Land Loss and Mitigation Efforts
Since the 1930s, Louisiana has lost 2,000 sq miles of land to coastal erosion, equivalent to the size of Delaware, with a further 3,000 sq miles set to vanish over the next 50 years. The rate of land loss is so rapid that a football pitch-sized area is wiped out every 100 minutes. To help counter this, Louisiana last decade settled upon a plan to harness the Mississippi River's natural ability to rebuild land, known as the Mid-Barataria Sediment Diversion project, which broke ground in 2023. However, Louisiana's Republican governor, Jeff Landry, scrapped the project last year, arguing its $3bn cost was too high and that it threatened the state's fishing industry.
Proponents of the project, funded via a settlement from BP over the Deepwater Horizon disaster, decried the decision as disastrous for the state. Garret Graves, a Republican former congressman who once led the state's coastal restoration agency, called it a 'boneheaded decision' that would result in one of the largest setbacks for the coast and community protection in decades. According to the new research paper, the loss of the sediment diversion plan 'effectively means giving up on extensive portions of coastal Louisiana, including the New Orleans area.'
Legal and Future Outlook
A legal effort to force oil and gas companies to pay for damage to Louisiana's coastline is also in doubt. This month, the US Supreme Court allowed the fossil fuel industry to federally contest a state jury decision that Chevron pay $740m to remedy harm caused to wetlands. Keenan said the combination of these decisions is driving a scenario where the state has stopped trying to build land, accelerating the timeline for New Orleans's demise.

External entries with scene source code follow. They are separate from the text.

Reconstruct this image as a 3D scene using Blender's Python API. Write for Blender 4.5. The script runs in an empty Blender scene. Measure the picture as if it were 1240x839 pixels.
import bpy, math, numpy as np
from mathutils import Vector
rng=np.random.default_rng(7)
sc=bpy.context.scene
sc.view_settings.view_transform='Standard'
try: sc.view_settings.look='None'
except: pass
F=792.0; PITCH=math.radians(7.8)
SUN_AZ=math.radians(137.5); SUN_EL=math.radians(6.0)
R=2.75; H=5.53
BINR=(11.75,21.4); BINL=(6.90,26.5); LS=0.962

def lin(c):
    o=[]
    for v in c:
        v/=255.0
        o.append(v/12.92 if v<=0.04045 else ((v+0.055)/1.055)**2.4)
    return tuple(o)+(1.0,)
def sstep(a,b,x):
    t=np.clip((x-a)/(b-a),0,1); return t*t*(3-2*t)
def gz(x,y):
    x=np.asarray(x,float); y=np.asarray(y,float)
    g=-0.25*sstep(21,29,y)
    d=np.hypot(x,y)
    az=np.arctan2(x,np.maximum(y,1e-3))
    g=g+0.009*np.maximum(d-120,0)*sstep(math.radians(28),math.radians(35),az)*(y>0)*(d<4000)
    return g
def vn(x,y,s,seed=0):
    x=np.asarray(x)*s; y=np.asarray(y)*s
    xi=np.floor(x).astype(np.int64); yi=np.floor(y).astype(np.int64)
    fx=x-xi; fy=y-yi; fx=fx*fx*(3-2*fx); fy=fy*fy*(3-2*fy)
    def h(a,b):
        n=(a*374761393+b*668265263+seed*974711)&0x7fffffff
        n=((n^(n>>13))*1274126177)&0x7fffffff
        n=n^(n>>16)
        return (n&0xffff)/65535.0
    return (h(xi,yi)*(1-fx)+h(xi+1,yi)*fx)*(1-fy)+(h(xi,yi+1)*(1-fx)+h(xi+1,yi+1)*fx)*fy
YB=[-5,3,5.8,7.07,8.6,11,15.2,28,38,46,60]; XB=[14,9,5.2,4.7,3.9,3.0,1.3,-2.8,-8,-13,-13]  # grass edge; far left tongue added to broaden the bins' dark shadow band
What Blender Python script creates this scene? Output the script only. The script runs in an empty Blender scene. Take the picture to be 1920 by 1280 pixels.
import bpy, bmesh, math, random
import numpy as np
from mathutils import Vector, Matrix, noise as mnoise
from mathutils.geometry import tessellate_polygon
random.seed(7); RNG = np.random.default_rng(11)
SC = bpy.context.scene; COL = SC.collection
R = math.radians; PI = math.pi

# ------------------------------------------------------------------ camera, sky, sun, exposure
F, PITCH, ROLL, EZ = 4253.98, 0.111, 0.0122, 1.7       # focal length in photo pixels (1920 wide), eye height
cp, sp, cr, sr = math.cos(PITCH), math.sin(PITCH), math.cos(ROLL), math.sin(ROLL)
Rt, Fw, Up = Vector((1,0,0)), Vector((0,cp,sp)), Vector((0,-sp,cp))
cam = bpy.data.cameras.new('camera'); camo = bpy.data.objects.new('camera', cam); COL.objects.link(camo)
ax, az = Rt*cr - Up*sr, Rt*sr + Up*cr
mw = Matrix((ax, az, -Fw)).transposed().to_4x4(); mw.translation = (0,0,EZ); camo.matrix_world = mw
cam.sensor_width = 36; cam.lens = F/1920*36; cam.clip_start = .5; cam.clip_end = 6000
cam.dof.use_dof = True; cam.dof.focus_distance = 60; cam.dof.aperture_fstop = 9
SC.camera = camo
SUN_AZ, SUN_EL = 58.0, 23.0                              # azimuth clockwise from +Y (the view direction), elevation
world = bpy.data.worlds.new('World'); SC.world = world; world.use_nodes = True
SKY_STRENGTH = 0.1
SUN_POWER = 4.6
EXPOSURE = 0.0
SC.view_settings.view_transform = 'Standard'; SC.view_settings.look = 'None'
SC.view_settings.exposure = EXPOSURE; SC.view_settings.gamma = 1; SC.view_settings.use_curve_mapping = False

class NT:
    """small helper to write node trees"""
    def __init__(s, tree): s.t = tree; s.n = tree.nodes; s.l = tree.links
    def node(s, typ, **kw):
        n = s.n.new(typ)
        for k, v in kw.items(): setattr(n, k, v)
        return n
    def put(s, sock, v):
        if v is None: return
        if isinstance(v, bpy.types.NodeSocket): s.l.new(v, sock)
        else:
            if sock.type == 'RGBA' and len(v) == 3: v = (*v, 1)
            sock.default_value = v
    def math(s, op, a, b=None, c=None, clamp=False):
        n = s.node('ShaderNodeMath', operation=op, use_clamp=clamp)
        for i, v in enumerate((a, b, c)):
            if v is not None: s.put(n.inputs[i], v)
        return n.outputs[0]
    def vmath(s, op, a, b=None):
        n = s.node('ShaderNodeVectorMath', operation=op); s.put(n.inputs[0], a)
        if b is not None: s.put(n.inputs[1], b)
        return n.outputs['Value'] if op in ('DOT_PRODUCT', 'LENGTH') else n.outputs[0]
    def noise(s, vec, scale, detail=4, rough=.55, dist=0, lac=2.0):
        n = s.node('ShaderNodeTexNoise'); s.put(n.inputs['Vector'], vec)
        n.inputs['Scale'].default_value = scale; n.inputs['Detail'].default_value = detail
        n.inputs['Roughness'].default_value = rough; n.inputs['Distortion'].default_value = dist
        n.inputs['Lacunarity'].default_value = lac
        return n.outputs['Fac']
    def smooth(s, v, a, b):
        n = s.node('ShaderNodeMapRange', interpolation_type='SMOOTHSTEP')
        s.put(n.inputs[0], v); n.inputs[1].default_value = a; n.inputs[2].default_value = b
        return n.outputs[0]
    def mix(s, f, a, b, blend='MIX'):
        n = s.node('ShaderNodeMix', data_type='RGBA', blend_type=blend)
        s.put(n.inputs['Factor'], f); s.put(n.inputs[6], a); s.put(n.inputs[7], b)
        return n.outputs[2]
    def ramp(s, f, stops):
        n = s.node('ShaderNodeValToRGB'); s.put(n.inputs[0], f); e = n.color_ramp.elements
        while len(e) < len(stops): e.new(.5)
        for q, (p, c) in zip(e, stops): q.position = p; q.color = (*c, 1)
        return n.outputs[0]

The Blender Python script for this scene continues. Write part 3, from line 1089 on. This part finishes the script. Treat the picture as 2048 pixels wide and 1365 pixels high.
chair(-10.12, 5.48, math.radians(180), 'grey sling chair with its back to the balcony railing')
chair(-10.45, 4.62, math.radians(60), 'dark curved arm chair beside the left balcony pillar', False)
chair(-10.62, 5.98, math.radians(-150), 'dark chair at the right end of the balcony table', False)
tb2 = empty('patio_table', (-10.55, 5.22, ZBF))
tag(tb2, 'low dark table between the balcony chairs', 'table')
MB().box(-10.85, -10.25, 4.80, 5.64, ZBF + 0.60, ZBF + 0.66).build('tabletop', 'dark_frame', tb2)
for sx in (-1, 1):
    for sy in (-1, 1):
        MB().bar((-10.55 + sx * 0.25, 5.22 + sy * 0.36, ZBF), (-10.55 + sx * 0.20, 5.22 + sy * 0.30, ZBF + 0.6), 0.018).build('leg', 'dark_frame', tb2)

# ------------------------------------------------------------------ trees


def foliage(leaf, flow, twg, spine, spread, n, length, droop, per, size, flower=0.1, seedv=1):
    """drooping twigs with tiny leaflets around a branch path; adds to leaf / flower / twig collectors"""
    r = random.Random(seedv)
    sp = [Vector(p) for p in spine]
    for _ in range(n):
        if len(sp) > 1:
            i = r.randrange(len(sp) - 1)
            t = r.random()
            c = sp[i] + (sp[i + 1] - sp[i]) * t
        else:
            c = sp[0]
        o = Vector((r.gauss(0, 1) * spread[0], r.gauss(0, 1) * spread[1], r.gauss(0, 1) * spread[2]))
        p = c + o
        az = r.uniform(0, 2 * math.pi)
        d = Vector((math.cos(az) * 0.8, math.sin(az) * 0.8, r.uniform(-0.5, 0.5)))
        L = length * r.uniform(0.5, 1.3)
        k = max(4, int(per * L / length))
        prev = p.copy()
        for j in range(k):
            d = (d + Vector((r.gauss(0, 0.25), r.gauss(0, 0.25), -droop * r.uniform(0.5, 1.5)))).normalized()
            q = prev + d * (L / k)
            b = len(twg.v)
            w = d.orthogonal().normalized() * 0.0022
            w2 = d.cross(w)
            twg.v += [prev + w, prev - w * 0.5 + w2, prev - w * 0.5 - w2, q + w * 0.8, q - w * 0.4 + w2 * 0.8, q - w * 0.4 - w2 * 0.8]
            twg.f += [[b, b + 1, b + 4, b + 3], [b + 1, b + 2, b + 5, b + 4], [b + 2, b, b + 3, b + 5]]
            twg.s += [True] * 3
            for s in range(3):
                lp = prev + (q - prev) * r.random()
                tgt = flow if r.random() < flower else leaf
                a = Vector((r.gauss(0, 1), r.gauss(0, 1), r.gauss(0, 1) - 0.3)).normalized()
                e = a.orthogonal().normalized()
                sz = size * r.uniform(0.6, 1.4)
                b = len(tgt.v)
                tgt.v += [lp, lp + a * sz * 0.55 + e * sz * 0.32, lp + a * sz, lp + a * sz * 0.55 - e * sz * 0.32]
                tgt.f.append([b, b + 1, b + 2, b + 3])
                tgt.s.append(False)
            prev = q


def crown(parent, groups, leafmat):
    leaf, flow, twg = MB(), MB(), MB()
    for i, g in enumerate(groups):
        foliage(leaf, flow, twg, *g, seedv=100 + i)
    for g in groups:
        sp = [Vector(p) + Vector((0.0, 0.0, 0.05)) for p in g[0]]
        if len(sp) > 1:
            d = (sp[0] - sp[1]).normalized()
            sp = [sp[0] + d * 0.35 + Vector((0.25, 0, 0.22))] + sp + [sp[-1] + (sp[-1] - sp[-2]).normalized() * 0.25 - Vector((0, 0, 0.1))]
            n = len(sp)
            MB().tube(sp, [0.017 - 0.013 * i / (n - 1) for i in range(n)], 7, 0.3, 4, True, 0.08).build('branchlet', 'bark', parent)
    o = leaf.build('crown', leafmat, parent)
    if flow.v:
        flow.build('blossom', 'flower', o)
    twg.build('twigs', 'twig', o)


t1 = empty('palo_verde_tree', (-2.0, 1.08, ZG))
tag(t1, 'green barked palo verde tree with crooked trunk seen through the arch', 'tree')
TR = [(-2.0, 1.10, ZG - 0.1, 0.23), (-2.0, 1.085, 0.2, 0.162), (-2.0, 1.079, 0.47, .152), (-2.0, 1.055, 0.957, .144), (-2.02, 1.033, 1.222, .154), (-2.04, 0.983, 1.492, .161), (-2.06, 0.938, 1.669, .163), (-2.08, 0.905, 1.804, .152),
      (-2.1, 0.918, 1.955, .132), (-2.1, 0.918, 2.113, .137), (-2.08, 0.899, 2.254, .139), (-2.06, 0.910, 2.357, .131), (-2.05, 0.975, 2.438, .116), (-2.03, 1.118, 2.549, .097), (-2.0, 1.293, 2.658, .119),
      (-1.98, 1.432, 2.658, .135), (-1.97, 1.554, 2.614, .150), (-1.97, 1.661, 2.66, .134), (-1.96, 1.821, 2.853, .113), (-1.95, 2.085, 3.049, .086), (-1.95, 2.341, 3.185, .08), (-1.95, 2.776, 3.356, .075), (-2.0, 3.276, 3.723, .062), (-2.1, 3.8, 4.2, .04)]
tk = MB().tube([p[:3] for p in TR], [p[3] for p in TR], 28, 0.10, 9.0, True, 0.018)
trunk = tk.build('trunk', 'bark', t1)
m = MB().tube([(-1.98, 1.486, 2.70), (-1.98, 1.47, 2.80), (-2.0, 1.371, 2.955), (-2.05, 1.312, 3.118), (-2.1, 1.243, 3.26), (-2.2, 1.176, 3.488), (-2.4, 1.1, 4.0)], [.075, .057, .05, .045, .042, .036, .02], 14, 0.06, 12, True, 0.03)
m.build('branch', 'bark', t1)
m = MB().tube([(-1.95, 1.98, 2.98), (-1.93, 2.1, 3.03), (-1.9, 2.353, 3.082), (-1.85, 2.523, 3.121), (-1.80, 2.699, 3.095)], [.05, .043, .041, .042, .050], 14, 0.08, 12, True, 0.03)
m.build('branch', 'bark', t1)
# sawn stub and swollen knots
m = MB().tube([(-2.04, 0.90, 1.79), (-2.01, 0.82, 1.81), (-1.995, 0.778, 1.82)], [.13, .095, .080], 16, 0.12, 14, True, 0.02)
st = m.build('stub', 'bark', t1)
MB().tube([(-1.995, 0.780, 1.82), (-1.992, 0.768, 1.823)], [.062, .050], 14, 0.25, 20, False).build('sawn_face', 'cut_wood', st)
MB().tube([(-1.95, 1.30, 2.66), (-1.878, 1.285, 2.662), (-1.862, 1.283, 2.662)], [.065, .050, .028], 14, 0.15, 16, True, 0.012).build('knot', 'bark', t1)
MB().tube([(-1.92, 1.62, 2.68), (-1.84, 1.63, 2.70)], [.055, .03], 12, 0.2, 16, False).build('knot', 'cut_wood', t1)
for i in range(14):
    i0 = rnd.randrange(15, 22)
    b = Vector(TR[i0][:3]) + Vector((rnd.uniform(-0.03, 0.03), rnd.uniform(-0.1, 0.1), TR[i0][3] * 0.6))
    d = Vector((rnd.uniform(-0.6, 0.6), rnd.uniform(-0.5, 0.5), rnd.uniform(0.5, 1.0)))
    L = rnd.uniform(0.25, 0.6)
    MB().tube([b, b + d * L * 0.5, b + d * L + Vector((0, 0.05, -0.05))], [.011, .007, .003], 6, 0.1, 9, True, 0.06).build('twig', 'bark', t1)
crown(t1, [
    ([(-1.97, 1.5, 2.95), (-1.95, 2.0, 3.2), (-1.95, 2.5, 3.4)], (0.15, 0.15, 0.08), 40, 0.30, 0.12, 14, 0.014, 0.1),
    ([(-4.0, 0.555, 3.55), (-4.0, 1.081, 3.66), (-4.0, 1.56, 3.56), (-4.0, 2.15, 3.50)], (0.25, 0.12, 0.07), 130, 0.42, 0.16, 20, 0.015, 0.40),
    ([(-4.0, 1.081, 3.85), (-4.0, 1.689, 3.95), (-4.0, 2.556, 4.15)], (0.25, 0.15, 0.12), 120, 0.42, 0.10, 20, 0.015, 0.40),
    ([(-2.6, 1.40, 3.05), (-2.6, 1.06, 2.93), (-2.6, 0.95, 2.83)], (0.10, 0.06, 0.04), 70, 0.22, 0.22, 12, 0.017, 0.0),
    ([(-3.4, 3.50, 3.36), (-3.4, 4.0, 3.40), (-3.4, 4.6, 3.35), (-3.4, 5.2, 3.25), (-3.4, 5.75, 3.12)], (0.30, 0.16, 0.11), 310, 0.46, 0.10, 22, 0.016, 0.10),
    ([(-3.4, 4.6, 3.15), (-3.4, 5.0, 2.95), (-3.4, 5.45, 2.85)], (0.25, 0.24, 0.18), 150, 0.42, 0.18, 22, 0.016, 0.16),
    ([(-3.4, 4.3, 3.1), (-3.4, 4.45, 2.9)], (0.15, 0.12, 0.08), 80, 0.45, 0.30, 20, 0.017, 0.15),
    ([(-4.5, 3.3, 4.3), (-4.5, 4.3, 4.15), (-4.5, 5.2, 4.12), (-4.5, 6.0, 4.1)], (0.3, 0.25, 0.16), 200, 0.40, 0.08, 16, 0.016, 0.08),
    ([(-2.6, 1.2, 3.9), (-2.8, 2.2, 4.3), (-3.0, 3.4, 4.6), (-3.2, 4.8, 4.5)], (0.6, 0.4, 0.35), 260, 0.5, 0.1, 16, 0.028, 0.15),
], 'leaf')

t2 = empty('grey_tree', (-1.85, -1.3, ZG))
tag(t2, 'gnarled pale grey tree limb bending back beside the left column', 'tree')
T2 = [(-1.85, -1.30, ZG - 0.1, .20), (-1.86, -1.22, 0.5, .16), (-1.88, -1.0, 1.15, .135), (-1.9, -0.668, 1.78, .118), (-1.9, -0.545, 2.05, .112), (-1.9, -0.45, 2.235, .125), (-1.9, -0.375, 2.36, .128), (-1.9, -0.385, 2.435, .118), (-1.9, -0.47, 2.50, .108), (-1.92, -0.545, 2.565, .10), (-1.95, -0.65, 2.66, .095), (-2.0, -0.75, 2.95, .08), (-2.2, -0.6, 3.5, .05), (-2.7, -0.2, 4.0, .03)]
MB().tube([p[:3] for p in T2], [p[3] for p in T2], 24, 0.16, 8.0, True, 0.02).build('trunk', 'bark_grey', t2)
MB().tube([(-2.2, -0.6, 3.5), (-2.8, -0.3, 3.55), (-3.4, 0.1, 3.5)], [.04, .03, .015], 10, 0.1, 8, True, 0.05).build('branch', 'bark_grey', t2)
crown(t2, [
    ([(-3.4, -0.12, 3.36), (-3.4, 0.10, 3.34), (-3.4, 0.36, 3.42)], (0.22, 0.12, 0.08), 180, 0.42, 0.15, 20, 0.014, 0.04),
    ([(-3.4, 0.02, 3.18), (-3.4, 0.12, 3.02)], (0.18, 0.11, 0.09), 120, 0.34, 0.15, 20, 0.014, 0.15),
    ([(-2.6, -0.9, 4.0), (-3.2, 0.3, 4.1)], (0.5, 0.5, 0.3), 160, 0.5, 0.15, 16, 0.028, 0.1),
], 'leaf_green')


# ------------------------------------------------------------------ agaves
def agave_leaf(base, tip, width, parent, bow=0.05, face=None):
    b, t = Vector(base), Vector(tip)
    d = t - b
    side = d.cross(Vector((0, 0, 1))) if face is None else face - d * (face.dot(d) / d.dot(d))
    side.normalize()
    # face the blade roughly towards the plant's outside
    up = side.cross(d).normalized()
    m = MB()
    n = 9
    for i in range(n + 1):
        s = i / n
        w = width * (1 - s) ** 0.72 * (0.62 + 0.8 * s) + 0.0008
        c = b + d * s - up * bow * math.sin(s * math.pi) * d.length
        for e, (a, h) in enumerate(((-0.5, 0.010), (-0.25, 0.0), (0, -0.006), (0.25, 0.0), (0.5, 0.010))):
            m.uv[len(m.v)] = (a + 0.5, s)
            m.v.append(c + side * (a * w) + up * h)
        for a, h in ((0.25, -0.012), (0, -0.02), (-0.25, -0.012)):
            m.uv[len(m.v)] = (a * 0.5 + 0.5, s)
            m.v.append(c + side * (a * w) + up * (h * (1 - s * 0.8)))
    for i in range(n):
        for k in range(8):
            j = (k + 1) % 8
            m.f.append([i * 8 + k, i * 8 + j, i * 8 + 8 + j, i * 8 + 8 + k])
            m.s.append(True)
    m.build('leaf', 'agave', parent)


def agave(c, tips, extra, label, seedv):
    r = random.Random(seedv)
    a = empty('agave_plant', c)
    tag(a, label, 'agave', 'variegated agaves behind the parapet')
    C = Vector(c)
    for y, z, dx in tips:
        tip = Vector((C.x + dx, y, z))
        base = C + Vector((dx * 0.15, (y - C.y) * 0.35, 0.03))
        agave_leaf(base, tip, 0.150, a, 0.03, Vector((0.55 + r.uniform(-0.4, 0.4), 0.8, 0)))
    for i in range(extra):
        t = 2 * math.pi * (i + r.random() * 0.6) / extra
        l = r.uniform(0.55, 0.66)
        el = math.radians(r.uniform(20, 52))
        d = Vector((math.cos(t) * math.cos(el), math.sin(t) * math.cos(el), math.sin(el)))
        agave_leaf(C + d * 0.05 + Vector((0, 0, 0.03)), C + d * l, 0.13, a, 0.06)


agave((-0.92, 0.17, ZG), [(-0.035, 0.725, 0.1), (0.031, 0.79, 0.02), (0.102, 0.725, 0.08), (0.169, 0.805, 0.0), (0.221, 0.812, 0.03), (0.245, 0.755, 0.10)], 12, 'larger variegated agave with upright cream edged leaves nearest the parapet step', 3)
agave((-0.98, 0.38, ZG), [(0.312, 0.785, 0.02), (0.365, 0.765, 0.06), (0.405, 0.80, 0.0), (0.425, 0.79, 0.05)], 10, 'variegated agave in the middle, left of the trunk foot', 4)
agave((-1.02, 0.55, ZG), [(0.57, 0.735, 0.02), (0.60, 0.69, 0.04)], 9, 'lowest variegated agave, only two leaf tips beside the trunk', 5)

While the US has never wholesale moved a major city before, numerous communities have relocated for economic reasons in the past, with some now being shifted due to the climate crisis. Keenan suggested that the government could start planning and building appropriate infrastructure in safer areas on the other side of Lake Pontchartrain, north of New Orleans. 'This could be an opportunity for New Orleans to help migrate people further north, invest in long-term infrastructure and make that sustainable,' he said. 'That exodus has already begun, so if nothing is done, people will just trickle out over time and it will be an uncoordinated mess. The market will speak as people won't be able to get insurance. Louisiana has to stop the bleeding and acknowledge this is happening. But at the moment there is no plan.'
Timothy Dixon, an expert in coastal environments at the University of South Florida who was not involved in the new paper, said the study highlights the challenge Louisiana faces with subsiding land combined with rising sea levels. 'New Orleans is not going to disappear in 10 years or anything like that, but policymakers really should've thought about a relocation plan a century ago,' he said. 'Governments may not have the ability to just command people to leave, but people will volunteer to move and we are seeing that already. I'm not optimistic our political system is capable of dealing with this stuff, it will take leadership and unpopular decisions. Also, many people don't want to move. They love where they are born.'
Landry's office was contacted for comment but did not respond.